Sunday, February 10, 2008

Kiddie tax

An article in this week's Baron's goes over kiddie tax changes for 2008. The basics from the story:

Under kiddie-tax rules, a child's unearned income of more than $1,800 (up from $1,700) is subject to the parents' tax rates of up to 35% on interest and short-term capital gains, and 15% on long-term capital gains and most dividends. The first $900 of the child's unearned income is tax-free; the second $900 is taxed at the child's rates. Most children are in the 10% or 15% income tax bracket, and they would typically be subject to the lowest capital-gains tax rate, which this year has dropped to 0%, from 5%.

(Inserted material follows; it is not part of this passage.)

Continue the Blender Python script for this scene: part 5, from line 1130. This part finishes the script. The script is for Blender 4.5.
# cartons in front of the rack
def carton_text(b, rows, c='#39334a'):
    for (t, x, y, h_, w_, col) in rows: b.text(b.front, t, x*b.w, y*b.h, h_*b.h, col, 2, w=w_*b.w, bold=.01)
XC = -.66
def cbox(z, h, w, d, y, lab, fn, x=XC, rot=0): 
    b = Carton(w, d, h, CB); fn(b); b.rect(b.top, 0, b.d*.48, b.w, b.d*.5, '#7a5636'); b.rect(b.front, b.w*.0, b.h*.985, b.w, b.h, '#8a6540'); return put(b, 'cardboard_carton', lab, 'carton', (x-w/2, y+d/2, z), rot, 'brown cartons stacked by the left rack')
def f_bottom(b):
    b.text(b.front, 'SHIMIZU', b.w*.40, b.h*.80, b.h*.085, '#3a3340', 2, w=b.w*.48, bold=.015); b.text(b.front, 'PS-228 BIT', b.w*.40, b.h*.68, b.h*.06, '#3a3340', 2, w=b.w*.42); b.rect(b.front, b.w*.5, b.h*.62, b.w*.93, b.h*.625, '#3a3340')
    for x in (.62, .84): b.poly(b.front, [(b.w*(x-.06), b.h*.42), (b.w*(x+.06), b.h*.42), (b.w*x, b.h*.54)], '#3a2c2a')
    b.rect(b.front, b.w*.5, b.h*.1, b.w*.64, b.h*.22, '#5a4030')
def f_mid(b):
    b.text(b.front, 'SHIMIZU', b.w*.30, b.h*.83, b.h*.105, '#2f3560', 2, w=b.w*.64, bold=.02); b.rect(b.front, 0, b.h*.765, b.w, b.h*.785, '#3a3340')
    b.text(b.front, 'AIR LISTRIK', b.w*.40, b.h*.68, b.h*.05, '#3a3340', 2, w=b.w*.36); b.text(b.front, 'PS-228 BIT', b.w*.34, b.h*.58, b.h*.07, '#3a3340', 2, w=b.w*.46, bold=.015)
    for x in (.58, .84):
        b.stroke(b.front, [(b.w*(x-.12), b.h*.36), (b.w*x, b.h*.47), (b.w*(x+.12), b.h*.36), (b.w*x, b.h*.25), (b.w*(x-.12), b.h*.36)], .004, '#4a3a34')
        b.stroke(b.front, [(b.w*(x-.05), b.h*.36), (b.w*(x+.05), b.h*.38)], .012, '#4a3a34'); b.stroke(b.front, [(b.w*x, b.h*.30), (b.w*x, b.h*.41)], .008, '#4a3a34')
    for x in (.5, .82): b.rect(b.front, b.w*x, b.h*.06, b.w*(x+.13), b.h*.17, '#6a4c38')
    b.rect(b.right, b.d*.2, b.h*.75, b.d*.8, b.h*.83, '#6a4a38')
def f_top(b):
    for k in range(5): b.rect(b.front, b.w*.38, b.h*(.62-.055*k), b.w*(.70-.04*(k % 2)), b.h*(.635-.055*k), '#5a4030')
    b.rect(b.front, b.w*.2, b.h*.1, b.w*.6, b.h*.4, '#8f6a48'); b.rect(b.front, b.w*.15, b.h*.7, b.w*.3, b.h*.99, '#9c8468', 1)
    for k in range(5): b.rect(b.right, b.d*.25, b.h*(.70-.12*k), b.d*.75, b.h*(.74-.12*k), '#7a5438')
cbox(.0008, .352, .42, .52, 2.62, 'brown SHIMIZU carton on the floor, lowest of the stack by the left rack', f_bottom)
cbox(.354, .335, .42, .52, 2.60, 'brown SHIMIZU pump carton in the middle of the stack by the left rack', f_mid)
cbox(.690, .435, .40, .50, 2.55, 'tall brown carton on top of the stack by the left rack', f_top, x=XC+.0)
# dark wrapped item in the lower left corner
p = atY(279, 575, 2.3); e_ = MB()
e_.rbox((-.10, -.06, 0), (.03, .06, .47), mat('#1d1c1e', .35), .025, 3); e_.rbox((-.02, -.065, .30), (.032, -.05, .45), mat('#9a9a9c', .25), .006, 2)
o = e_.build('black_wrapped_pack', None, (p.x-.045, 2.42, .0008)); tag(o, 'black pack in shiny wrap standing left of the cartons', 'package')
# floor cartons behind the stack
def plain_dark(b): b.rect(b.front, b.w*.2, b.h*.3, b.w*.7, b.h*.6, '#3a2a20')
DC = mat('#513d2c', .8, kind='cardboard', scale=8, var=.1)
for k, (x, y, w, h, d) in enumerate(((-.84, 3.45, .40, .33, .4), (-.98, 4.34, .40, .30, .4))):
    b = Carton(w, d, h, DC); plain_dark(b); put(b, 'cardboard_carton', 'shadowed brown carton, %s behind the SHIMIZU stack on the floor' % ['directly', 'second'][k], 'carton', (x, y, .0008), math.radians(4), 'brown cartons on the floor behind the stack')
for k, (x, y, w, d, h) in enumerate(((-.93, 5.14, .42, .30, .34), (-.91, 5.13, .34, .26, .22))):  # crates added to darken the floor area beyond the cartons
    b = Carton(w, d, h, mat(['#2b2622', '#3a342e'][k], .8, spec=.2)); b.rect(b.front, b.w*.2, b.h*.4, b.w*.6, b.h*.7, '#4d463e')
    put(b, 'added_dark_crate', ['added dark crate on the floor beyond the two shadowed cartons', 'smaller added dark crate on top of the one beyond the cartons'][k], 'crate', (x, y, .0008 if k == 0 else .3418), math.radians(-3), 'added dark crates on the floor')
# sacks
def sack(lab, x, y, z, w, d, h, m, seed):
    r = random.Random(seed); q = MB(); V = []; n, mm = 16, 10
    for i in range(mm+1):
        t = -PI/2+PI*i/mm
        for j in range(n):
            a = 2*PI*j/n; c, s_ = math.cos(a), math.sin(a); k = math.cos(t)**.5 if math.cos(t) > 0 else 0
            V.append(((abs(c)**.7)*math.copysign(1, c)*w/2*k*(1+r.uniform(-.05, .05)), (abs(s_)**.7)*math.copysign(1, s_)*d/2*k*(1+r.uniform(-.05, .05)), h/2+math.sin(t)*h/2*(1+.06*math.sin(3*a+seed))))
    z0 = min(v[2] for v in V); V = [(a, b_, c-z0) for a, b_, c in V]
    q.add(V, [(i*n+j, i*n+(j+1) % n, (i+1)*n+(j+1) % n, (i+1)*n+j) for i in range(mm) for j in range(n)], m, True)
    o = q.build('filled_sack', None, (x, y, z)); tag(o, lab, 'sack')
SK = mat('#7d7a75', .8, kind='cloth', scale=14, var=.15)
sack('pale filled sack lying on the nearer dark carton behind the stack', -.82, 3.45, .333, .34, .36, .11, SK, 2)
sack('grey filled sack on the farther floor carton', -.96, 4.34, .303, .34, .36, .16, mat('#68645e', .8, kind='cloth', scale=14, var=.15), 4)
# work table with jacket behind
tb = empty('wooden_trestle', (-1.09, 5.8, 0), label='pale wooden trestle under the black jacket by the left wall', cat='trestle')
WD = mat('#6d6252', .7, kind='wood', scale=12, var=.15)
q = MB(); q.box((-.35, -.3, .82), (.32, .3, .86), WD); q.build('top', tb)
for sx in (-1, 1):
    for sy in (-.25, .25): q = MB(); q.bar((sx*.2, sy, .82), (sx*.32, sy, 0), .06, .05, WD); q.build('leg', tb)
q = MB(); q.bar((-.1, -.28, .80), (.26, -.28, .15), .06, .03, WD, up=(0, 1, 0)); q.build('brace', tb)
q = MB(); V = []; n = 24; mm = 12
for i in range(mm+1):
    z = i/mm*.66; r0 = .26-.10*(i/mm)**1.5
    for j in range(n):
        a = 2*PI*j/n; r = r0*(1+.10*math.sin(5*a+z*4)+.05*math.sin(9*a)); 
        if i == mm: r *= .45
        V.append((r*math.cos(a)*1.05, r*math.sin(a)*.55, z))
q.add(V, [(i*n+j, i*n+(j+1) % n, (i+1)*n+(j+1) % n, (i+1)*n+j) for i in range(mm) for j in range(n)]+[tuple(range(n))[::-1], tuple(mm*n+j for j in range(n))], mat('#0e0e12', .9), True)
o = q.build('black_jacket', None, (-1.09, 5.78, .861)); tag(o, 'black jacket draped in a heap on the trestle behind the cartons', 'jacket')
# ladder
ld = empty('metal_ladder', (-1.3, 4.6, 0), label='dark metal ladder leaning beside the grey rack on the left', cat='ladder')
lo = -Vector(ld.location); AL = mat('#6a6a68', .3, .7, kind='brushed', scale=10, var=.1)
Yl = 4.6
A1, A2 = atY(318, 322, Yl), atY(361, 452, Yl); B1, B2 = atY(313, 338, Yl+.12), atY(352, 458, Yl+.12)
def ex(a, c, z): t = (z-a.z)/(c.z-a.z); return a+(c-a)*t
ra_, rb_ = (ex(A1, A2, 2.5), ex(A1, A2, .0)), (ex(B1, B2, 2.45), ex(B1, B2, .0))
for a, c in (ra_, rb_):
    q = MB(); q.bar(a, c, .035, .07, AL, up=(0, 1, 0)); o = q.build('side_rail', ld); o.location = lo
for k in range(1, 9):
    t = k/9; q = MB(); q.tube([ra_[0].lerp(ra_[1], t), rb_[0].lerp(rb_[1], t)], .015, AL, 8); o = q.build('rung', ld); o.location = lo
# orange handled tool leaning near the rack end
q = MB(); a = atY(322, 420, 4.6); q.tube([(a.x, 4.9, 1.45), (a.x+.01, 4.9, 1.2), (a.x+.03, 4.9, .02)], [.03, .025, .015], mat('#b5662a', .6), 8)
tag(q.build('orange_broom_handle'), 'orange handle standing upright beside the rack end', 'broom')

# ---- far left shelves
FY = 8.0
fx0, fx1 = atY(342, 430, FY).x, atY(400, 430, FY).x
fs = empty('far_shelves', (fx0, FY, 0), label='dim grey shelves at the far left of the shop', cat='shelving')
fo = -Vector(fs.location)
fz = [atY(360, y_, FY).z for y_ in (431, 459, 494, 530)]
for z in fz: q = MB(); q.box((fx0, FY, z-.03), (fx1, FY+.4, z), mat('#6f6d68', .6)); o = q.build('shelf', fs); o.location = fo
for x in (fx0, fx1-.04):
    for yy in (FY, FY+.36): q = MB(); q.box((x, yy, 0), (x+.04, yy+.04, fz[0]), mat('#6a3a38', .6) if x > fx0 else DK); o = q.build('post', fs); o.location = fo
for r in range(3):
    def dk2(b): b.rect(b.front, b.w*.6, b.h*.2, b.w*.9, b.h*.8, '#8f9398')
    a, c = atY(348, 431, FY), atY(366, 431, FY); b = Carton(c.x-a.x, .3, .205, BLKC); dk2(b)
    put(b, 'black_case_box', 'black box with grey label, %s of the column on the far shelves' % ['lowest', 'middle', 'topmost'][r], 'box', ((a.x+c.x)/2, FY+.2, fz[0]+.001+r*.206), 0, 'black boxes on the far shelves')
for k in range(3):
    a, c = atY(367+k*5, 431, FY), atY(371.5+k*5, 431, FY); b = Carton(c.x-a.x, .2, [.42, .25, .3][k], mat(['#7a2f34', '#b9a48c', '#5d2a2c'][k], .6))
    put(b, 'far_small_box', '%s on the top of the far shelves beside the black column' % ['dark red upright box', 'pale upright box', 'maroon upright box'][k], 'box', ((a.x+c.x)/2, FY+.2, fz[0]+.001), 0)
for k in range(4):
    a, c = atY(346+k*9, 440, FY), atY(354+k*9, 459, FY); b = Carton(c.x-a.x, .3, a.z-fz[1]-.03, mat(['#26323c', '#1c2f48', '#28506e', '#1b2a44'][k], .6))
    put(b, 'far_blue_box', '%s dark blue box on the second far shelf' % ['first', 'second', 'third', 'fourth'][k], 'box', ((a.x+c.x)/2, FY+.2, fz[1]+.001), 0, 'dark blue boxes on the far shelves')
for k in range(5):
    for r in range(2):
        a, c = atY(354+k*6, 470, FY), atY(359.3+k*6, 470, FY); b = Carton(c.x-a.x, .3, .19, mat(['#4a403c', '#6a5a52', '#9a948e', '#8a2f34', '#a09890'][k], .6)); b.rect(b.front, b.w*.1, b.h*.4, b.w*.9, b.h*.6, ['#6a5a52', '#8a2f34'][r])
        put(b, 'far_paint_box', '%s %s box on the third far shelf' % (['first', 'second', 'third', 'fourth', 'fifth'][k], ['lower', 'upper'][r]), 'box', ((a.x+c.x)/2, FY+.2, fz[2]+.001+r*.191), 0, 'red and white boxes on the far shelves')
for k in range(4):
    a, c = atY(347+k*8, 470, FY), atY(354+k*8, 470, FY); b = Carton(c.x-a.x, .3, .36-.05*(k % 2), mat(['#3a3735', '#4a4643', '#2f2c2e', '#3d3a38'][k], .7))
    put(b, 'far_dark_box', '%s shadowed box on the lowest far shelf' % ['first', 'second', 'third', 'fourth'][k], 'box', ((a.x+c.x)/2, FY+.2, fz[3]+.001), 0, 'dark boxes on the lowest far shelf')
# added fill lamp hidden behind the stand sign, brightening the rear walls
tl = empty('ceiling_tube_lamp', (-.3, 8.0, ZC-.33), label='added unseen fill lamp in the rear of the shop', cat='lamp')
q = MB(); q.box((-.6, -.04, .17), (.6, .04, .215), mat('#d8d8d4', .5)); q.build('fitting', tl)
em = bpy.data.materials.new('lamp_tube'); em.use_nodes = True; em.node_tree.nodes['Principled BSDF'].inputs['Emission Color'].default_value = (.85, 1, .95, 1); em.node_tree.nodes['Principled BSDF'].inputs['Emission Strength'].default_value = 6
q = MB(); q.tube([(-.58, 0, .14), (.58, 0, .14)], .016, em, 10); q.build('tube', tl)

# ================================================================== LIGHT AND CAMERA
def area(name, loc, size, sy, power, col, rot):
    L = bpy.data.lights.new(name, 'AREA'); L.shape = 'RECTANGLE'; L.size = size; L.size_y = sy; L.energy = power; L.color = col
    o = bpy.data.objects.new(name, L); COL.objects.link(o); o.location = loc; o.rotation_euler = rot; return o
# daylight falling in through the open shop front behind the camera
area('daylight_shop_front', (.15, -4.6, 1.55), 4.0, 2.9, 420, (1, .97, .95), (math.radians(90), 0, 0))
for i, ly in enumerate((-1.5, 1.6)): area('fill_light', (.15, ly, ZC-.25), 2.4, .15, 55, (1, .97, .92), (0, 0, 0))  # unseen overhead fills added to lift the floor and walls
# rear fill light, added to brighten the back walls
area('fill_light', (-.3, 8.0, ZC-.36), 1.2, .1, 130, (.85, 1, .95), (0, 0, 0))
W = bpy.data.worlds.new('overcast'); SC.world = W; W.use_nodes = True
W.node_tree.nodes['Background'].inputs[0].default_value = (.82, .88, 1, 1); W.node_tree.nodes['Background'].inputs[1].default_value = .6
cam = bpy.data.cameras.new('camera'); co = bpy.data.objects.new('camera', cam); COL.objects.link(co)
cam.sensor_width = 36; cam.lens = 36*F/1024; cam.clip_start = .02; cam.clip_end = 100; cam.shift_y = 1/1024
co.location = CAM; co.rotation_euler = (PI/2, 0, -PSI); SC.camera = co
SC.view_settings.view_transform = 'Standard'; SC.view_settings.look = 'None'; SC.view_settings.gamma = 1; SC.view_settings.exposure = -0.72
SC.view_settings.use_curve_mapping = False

Keep in mind this special tax treatment is for unearned income, not for earned income kids make by working. The real kicker is that the maximum age of children the kiddie tax applies to is rising to 18, or 23 for full-time, dependent students (it wouldn't apply to children not claimed as dependents on someone else's return). This will obviously effect your ability to lower capital gains taxes by gifting investments to children, and the article explains the ramifications.

I want to bring up one uncommon situation that I think makes this tax change really unfair. (Admittedly, it's far fetched). Let's say you are a full time student in college, under 24 years old, and you are a whiz at the stock market. All you do is pick winners. If you have capital gains of over $1800, and your parents have a higher tax bracket than you do, you'll pay taxes at a higher rate and are therefore penalized.

529 plans are not subject to the kiddie tax, and I'm using them to my advantage. Much more information on child tax rules are in IRS publication 929.